Six months later, the entire dog population has moved to Trash Island, all of them suffering from the effects of snout flu while just trying to survive. Chief (Bryan Cranston), Rex (Edward Norton), Boss (Bill Murray), Duke (Jeff Goldblum) and King (Bob Balaban) run in a pack together -- despite all of them being alphas -- but find their daily routine searching for scraps of food interrupted when a small plane crashes nearby. It's discovered that the young, injured pilot is none other than Atari, who has gone against his guardian's wishes in hopes of finding his lost dog. A language barrier separates them (Atari only speaks Japanese while the dogs speak in English), and Chief, a former stray among a group of domesticated friends, doesn't feel the rescue is his responsibility. But before long, they all join together to venture across the island and discover what really happened to Spots.

Because Fantastic Mr. Fox was an adaptation from a beloved children's novel, Isle Of Dogs marks the first time that Wes Anderson has truly been able to physically build a world from the ground up -- and it's such a mesmerizing experience that I internally questioned being able to properly review it having only seen it once. The film is in equal parts inspired by the works of Akira Kurosawa and Hayao Miyazaki, respectively reflected in the dark, stark city and the fantastical, animal-controlled Trash Island, but it also never lets you forget that this is a Wes Anderson experience with its use of creative split screen, captioned montages, and stunning, long panning shots. Details like gusts of wind flowing through fur, colorful light refracted in broken bottles, and the intermittent dog sneeze feel remarkably precise while always feeling entirely natural; and the use of the medium even makes silhouetted conversations and cartoon-like, dust cloud-obscured brawls feel special. It can get to the point where it practically feels overwhelming -- especially because of the abundant use of subtitles -- but it just suggests that the second viewing will be that much more rewarding.

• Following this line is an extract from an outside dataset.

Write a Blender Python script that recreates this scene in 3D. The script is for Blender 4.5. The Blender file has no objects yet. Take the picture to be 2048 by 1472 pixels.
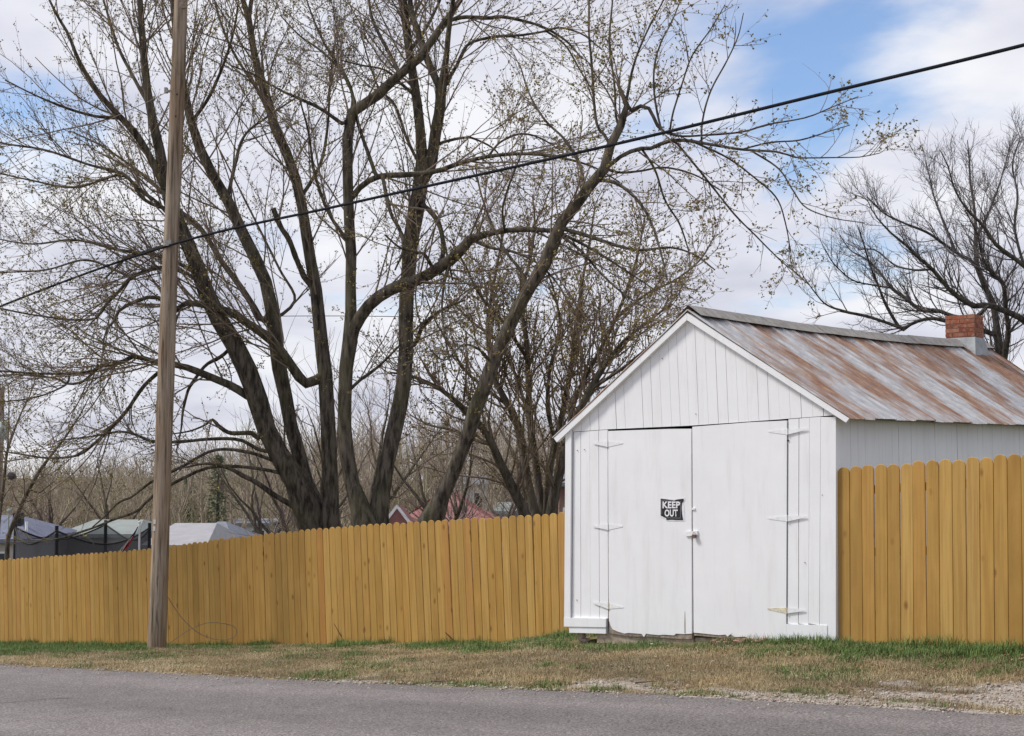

Aesthetically, Isle of Dogs brings to the table much of what film fans have grown to love about Wes Anderson's work, but there's also a certain amount of maturation from the storyteller, as well. The writer/director has long been associated with dysfunctional family narratives like those found in The Royal Tenenbaums, The Darjeeling Limited, and more, but this film, following The Grand Budapest Hotel, shows Anderson legitimately branching out (obviously the not-America setting is a big part of that as well). Crafting some fascistic parables, the movie is certainly more political than any of his past work, but rather than feeling heavy-handed or overbearing, it's balanced by his natural quirk and charm to be perfectly digestible. It's an excellent evolution for the filmmaker, and a perfect clap-back to anyone who ever called him one-note.

Of course, it also wouldn't be a Wes Anderson film without his troupe of regular players -- which is a group enhanced by a number of new stars joining the family for Isle of Dogs. The strongest role unquestionably belongs to Bryan Cranston's Chief, who is supported with a deep backstory, effective arc, and legitimate transformation -- and while the other characters aren't drawn as boldly, they're still entertainingly well-utilized. Among the main group of dogs, each has their own special affectation that helps them stand out, from Goldblum's gossip-hungry Duke to Norton's plan-devising Rex, and while they don't take over the movie at any given moment, they do make for fantastic background. What's more, Anderson's familiarity with each of their voices means that he knows the exact kind of material they can deliver, and the result is laughs from beginning to end.

Isle of Dogs is the ninth film from Wes Anderson, and an excellent showing, telling fans that he has many more and many different kinds of stories still to tell. Not only is it a fantastic return to the stop-motion animated medium, but with the help of an incredible number of talented artists and performers, it's a movie that plays on the best of the writer/directors sensibilities, while accessing entirely brand new areas of it.